Images should be left out, and everything else in the listing reproduced exactly.

______________________________

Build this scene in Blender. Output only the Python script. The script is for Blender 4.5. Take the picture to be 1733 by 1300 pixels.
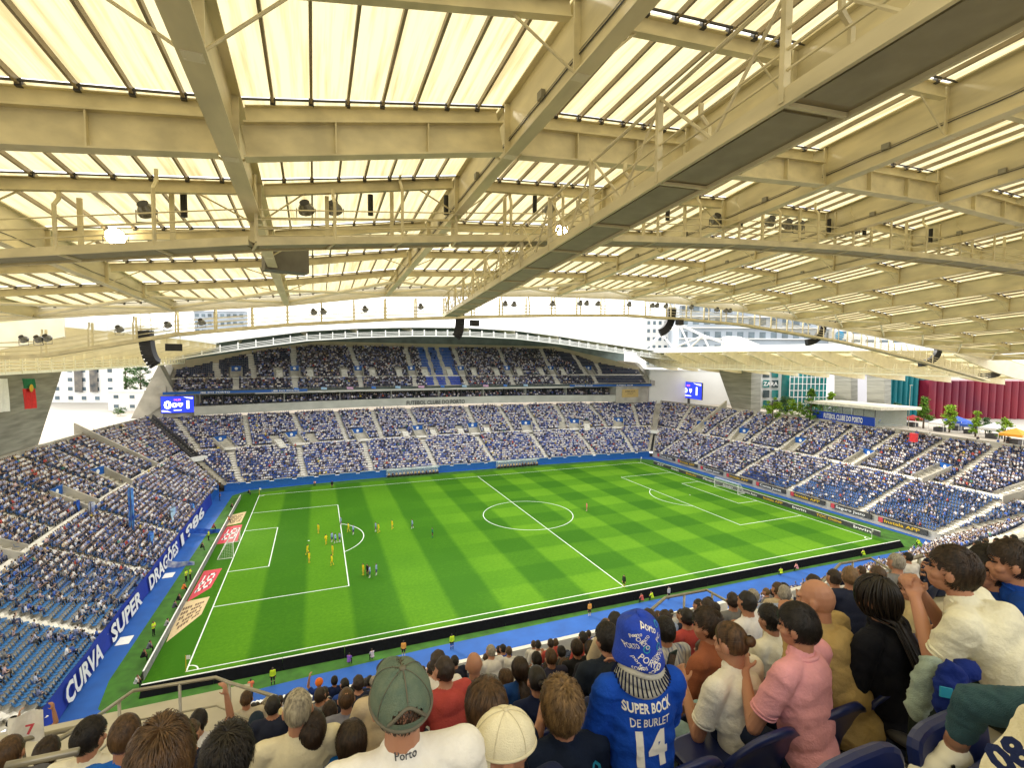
import bpy, bmesh, math, random
import numpy as np
from mathutils import Vector, Matrix
from mathutils.bvhtree import BVHTree
rnd = random.Random(7); rng = np.random.default_rng(7)
for o in list(bpy.data.objects): bpy.data.objects.remove(o)
S = bpy.context.scene; COL = S.collection
R = math.radians
# ---------------------------------------------------------------- camera
CAM = np.array([-39.6787, -91.0305, 32.1546]); FPX = 834.0
CM = np.array([[0.93024064, -0.36688085, 0.00712668], [0.0134016, 0.05337589, 0.99848456], [0.36670526, 0.92873541, -0.05456921]])
cd = bpy.data.cameras.new('camera'); cam = bpy.data.objects.new('camera', cd); COL.objects.link(cam)
cd.sensor_width = 36; cd.lens = FPX / 1733 * 36; cd.clip_end = 5000; cd.clip_start = 0.05
m = Matrix.Identity(4)
for i in range(3):
    m[i][0] = CM[0][i]; m[i][1] = CM[1][i]; m[i][2] = -CM[2][i]; m[i][3] = CAM[i]
cam.matrix_world = m; S.camera = cam
# ---------------------------------------------------------------- sky, sun, exposure
SUN_AZ, SUN_EL = R(-28), R(27)
w = bpy.data.worlds.new('World'); S.world = w; w.use_nodes = True
nt = w.node_tree; nt.nodes.clear()
out = nt.nodes.new('ShaderNodeOutputWorld'); bg = nt.nodes.new('ShaderNodeBackground')
sky = nt.nodes.new('ShaderNodeTexSky'); sky.sky_type = 'NISHITA'; sky.sun_disc = False
sky.sun_elevation = SUN_EL; sky.sun_rotation = SUN_AZ; sky.dust_density = 3
tc = nt.nodes.new('ShaderNodeTexCoord'); nz = nt.nodes.new('ShaderNodeTexNoise'); nz.inputs['Scale'].default_value = 3.0; nz.inputs['Detail'].default_value = 6
rp = nt.nodes.new('ShaderNodeMapRange'); rp.inputs['From Min'].default_value = .3; rp.inputs['From Max'].default_value = .62; rp.inputs['To Min'].default_value = .72; rp.inputs['To Max'].default_value = 1
mx = nt.nodes.new('ShaderNodeMix'); mx.data_type = 'RGBA'; mx.inputs['B'].default_value = (9.5, 9.3, 8.9, 1)
nt.links.new(tc.outputs['Generated'], nz.inputs['Vector']); nt.links.new(nz.outputs['Fac'], rp.inputs['Value'])
nt.links.new(rp.outputs['Result'], mx.inputs['Factor']); nt.links.new(sky.outputs['Color'], mx.inputs['A'])
nt.links.new(mx.outputs['Result'], bg.inputs['Color']); nt.links.new(bg.outputs['Background'], out.inputs['Surface'])
bg.inputs['Strength'].default_value = 0.15
sl = bpy.data.lights.new('sun', 'SUN'); sl.energy = 2.2; sl.angle = R(12); sl.color = (1, .93, .82)
so = bpy.data.objects.new('sun', sl); COL.objects.link(so)
sd = Vector((math.sin(SUN_AZ) * math.cos(SUN_EL), math.cos(SUN_AZ) * math.cos(SUN_EL), math.sin(SUN_EL)))
so.rotation_euler = sd.to_track_quat('Z', 'Y').to_euler(); so.location = (0, 0, 200)
S.view_settings.view_transform = 'Standard'; S.view_settings.look = 'None'; S.view_settings.gamma = 1
S.view_settings.use_curve_mapping = False; S.view_settings.exposure = 1.0
cy = S.cycles; cy.max_bounces = 6; cy.diffuse_bounces = 4; cy.glossy_bounces = 2; cy.transmission_bounces = 4; cy.transparent_max_bounces = 8
cy.caustics_reflective = False; cy.caustics_refractive = False; cy.sample_clamp_indirect = 4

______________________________

▶ [Result below]:
Build this scene in Blender. Output only the Python script. The script is for Blender 4.5. Take the picture to be 1733 by 1300 pixels.
import bpy, bmesh, math, random
import numpy as np
from mathutils import Vector, Matrix
from mathutils.bvhtree import BVHTree
rnd = random.Random(7); rng = np.random.default_rng(7)
for o in list(bpy.data.objects): bpy.data.objects.remove(o)
S = bpy.context.scene; COL = S.collection
R = math.radians
# ---------------------------------------------------------------- camera
CAM = np.array([-39.6787, -91.0305, 32.1546]); FPX = 834.0
CM = np.array([[0.93024064, -0.36688085, 0.00712668], [0.0134016, 0.05337589, 0.99848456], [0.36670526, 0.92873541, -0.05456921]])
cd = bpy.data.cameras.new('camera'); cam = bpy.data.objects.new('camera', cd); COL.objects.link(cam)
cd.sensor_width = 36; cd.lens = FPX / 1733 * 36; cd.clip_end = 5000; cd.clip_start = 0.05
m = Matrix.Identity(4)
for i in range(3):
    m[i][0] = CM[0][i]; m[i][1] = CM[1][i]; m[i][2] = -CM[2][i]; m[i][3] = CAM[i]
cam.matrix_world = m; S.camera = cam
# ---------------------------------------------------------------- sky, sun, exposure
SUN_AZ, SUN_EL = R(-28), R(27)
w = bpy.data.worlds.new('World'); S.world = w; w.use_nodes = True
nt = w.node_tree; nt.nodes.clear()
out = nt.nodes.new('ShaderNodeOutputWorld'); bg = nt.nodes.new('ShaderNodeBackground')
sky = nt.nodes.new('ShaderNodeTexSky'); sky.sky_type = 'NISHITA'; sky.sun_disc = False
sky.sun_elevation = SUN_EL; sky.sun_rotation = SUN_AZ; sky.dust_density = 3
tc = nt.nodes.new('ShaderNodeTexCoord'); nz = nt.nodes.new('ShaderNodeTexNoise'); nz.inputs['Scale'].default_value = 3.0; nz.inputs['Detail'].default_value = 6
rp = nt.nodes.new('ShaderNodeMapRange'); rp.inputs['From Min'].default_value = .3; rp.inputs['From Max'].default_value = .62; rp.inputs['To Min'].default_value = .72; rp.inputs['To Max'].default_value = 1
mx = nt.nodes.new('ShaderNodeMix'); mx.data_type = 'RGBA'; mx.inputs['B'].default_value = (9.5, 9.3, 8.9, 1)
nt.links.new(tc.outputs['Generated'], nz.inputs['Vector']); nt.links.new(nz.outputs['Fac'], rp.inputs['Value'])
nt.links.new(rp.outputs['Result'], mx.inputs['Factor']); nt.links.new(sky.outputs['Color'], mx.inputs['A'])
nt.links.new(mx.outputs['Result'], bg.inputs['Color']); nt.links.new(bg.outputs['Background'], out.inputs['Surface'])
bg.inputs['Strength'].default_value = 0.15
sl = bpy.data.lights.new('sun', 'SUN'); sl.energy = 2.2; sl.angle = R(12); sl.color = (1, .93, .82)
so = bpy.data.objects.new('sun', sl); COL.objects.link(so)
sd = Vector((math.sin(SUN_AZ) * math.cos(SUN_EL), math.cos(SUN_AZ) * math.cos(SUN_EL), math.sin(SUN_EL)))
so.rotation_euler = sd.to_track_quat('Z', 'Y').to_euler(); so.location = (0, 0, 200)
S.view_settings.view_transform = 'Standard'; S.view_settings.look = 'None'; S.view_settings.gamma = 1
S.view_settings.use_curve_mapping = False; S.view_settings.exposure = 1.0
cy = S.cycles; cy.max_bounces = 6; cy.diffuse_bounces = 4; cy.glossy_bounces = 2; cy.transmission_bounces = 4; cy.transparent_max_bounces = 8
cy.caustics_reflective = False; cy.caustics_refractive = False; cy.sample_clamp_indirect = 4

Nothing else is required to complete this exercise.